─── DATASET ENTRIES
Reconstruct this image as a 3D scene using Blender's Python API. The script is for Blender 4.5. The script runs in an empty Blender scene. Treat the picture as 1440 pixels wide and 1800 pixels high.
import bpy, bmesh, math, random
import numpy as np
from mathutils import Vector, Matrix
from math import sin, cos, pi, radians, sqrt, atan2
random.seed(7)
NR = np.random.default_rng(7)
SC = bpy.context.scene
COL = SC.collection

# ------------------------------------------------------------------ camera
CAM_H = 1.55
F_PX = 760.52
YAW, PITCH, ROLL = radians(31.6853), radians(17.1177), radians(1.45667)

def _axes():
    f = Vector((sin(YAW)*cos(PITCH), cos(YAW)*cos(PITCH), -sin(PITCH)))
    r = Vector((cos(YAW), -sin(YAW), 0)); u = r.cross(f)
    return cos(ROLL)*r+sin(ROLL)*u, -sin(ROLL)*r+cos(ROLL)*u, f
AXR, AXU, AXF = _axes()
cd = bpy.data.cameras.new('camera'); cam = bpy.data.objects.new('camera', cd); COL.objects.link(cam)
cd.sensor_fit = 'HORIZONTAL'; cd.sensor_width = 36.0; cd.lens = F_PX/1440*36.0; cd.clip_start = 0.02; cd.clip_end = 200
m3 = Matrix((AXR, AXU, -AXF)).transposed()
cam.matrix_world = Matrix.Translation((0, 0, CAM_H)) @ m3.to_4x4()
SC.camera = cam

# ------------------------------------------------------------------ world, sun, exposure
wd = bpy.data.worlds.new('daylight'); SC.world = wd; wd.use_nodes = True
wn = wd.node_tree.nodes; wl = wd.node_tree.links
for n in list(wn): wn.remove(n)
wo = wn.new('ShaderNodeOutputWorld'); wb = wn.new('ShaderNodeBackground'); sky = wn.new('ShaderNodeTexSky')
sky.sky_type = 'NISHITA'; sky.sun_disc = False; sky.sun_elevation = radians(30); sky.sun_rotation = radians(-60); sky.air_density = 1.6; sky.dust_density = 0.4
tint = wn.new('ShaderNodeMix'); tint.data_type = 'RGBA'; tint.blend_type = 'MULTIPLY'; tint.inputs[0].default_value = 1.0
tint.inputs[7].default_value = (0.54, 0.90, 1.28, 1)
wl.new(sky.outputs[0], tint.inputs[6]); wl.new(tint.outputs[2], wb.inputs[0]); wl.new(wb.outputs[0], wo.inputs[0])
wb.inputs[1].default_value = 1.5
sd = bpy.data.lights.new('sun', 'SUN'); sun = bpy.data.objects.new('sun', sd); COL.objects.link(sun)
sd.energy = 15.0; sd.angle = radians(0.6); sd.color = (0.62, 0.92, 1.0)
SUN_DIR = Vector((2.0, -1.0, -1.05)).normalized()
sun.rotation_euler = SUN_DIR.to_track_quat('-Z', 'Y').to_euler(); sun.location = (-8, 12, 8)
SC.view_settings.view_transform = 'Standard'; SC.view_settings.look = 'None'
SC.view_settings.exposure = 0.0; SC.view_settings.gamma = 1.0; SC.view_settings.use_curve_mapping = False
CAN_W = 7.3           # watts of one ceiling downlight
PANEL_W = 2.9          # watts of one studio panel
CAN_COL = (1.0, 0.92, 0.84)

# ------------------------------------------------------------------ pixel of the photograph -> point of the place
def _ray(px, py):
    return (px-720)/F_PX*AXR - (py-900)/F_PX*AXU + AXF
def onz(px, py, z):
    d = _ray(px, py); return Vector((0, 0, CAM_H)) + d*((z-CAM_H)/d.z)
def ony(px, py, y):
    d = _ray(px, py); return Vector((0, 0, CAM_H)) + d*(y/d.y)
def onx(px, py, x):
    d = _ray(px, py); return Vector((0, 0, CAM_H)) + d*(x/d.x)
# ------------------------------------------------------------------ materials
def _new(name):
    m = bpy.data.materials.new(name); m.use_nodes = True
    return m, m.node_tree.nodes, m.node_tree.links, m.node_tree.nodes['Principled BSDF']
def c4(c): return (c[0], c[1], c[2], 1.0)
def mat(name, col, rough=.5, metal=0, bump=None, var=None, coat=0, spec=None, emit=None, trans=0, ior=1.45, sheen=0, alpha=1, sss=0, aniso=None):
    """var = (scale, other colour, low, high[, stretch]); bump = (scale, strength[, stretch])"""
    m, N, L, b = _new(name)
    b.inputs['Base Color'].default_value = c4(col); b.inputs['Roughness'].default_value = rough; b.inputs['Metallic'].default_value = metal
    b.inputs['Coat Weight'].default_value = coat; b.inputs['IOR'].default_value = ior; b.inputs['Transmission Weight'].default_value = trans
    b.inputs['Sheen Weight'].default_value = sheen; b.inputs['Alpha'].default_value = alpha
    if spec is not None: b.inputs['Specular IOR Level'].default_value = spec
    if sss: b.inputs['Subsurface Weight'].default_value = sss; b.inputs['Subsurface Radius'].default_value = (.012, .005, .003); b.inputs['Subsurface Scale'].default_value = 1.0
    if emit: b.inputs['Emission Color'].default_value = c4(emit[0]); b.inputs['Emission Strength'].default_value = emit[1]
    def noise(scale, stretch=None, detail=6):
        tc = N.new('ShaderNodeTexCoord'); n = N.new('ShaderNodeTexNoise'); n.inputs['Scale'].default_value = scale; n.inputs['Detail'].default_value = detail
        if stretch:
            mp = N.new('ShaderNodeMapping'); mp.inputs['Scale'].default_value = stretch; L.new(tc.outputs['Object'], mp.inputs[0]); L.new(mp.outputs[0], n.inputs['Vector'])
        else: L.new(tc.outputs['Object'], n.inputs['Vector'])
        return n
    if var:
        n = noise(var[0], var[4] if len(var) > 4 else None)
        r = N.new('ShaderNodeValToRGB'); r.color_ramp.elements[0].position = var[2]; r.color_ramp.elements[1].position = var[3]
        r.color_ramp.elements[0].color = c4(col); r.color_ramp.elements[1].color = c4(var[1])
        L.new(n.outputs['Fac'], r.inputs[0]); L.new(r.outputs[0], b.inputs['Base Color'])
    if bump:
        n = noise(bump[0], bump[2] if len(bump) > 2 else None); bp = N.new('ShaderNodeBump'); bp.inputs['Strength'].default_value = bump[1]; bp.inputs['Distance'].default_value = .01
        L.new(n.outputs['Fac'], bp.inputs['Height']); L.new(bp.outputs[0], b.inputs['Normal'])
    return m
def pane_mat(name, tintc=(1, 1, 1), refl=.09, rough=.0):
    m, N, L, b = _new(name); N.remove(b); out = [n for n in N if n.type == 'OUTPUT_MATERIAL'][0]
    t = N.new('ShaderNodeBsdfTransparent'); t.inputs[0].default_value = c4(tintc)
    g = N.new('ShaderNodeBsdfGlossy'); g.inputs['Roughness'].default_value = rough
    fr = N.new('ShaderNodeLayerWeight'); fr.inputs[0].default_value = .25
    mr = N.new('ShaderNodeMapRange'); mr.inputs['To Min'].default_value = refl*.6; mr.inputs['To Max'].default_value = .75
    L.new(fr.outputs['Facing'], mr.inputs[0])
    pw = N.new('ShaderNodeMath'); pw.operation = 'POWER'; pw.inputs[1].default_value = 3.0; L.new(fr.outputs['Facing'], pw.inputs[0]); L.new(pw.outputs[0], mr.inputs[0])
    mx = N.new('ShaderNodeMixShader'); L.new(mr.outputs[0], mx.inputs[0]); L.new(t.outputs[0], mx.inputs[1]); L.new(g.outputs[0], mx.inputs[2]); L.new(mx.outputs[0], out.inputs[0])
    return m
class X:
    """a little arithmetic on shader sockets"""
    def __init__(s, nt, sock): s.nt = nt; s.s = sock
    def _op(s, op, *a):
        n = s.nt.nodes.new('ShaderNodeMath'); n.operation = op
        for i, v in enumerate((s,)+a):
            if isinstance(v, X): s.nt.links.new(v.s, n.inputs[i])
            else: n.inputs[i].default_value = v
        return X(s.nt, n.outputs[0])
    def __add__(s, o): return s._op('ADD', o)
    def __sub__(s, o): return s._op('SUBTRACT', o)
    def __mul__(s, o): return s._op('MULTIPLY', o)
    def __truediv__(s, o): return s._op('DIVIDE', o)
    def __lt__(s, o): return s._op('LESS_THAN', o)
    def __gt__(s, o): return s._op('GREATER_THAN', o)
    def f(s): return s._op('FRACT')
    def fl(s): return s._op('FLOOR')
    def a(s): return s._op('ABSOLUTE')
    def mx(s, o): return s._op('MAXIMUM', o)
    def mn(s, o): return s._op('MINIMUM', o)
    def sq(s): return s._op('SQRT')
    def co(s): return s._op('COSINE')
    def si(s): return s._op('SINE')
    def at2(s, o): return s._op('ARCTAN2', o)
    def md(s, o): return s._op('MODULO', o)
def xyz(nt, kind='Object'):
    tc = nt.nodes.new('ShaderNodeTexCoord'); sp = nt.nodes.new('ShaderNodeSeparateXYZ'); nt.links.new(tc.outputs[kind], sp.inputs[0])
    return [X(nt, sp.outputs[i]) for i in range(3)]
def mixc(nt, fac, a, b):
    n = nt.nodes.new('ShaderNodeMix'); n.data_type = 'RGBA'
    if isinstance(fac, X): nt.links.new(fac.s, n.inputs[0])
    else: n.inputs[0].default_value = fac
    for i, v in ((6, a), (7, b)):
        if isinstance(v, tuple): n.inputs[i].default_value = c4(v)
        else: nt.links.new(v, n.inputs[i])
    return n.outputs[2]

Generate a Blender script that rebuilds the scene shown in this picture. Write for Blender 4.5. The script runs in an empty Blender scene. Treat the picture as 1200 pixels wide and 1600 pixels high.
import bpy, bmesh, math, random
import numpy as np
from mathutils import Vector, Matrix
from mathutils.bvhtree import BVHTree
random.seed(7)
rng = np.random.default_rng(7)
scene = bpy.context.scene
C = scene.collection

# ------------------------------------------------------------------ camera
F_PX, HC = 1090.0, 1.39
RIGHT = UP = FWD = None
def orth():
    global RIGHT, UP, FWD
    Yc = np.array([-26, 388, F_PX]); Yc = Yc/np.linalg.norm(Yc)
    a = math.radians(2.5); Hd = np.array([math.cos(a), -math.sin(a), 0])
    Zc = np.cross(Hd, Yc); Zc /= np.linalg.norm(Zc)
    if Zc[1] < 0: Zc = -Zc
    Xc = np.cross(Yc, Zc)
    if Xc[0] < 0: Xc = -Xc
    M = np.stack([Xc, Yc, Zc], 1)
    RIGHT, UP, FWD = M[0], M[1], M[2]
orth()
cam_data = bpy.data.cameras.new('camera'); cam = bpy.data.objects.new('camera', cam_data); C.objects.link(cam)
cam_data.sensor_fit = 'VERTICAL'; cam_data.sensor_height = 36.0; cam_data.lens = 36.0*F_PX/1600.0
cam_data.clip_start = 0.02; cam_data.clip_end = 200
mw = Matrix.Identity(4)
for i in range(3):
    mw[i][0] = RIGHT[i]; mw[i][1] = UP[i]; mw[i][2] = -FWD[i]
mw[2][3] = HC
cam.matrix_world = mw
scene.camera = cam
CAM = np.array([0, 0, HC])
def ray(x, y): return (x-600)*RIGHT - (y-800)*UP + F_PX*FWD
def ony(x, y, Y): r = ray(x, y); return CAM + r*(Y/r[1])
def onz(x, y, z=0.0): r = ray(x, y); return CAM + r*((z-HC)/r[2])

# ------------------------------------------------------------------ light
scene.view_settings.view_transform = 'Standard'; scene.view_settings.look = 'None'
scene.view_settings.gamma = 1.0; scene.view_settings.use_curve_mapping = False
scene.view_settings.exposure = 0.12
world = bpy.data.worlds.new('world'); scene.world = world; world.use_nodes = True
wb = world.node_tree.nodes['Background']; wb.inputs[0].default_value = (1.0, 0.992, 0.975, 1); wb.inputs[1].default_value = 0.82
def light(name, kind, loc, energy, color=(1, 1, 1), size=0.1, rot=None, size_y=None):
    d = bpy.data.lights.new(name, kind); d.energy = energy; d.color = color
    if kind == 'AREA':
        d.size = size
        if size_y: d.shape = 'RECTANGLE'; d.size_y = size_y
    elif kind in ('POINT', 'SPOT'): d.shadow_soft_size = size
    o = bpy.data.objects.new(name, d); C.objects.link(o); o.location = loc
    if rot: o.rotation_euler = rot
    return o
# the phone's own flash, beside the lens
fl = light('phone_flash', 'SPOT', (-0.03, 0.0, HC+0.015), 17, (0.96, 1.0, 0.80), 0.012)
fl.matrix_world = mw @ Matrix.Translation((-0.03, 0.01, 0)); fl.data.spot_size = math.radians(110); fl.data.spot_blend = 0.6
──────
-- YOUR TASK --
From the records above, quote only the lines running from the line with "Generate a Blender" to the line with "def onz(x, y, z=0.0): r", both lines included.

-- CORRECT RESULT --
Generate a Blender script that rebuilds the scene shown in this picture. Write for Blender 4.5. The script runs in an empty Blender scene. Treat the picture as 1200 pixels wide and 1600 pixels high.
import bpy, bmesh, math, random
import numpy as np
from mathutils import Vector, Matrix
from mathutils.bvhtree import BVHTree
random.seed(7)
rng = np.random.default_rng(7)
scene = bpy.context.scene
C = scene.collection

# ------------------------------------------------------------------ camera
F_PX, HC = 1090.0, 1.39
RIGHT = UP = FWD = None
def orth():
    global RIGHT, UP, FWD
    Yc = np.array([-26, 388, F_PX]); Yc = Yc/np.linalg.norm(Yc)
    a = math.radians(2.5); Hd = np.array([math.cos(a), -math.sin(a), 0])
    Zc = np.cross(Hd, Yc); Zc /= np.linalg.norm(Zc)
    if Zc[1] < 0: Zc = -Zc
    Xc = np.cross(Yc, Zc)
    if Xc[0] < 0: Xc = -Xc
    M = np.stack([Xc, Yc, Zc], 1)
    RIGHT, UP, FWD = M[0], M[1], M[2]
orth()
cam_data = bpy.data.cameras.new('camera'); cam = bpy.data.objects.new('camera', cam_data); C.objects.link(cam)
cam_data.sensor_fit = 'VERTICAL'; cam_data.sensor_height = 36.0; cam_data.lens = 36.0*F_PX/1600.0
cam_data.clip_start = 0.02; cam_data.clip_end = 200
mw = Matrix.Identity(4)
for i in range(3):
    mw[i][0] = RIGHT[i]; mw[i][1] = UP[i]; mw[i][2] = -FWD[i]
mw[2][3] = HC
cam.matrix_world = mw
scene.camera = cam
CAM = np.array([0, 0, HC])
def ray(x, y): return (x-600)*RIGHT - (y-800)*UP + F_PX*FWD
def ony(x, y, Y): r = ray(x, y); return CAM + r*(Y/r[1])
def onz(x, y, z=0.0): r = ray(x, y); return CAM + r*((z-HC)/r[2])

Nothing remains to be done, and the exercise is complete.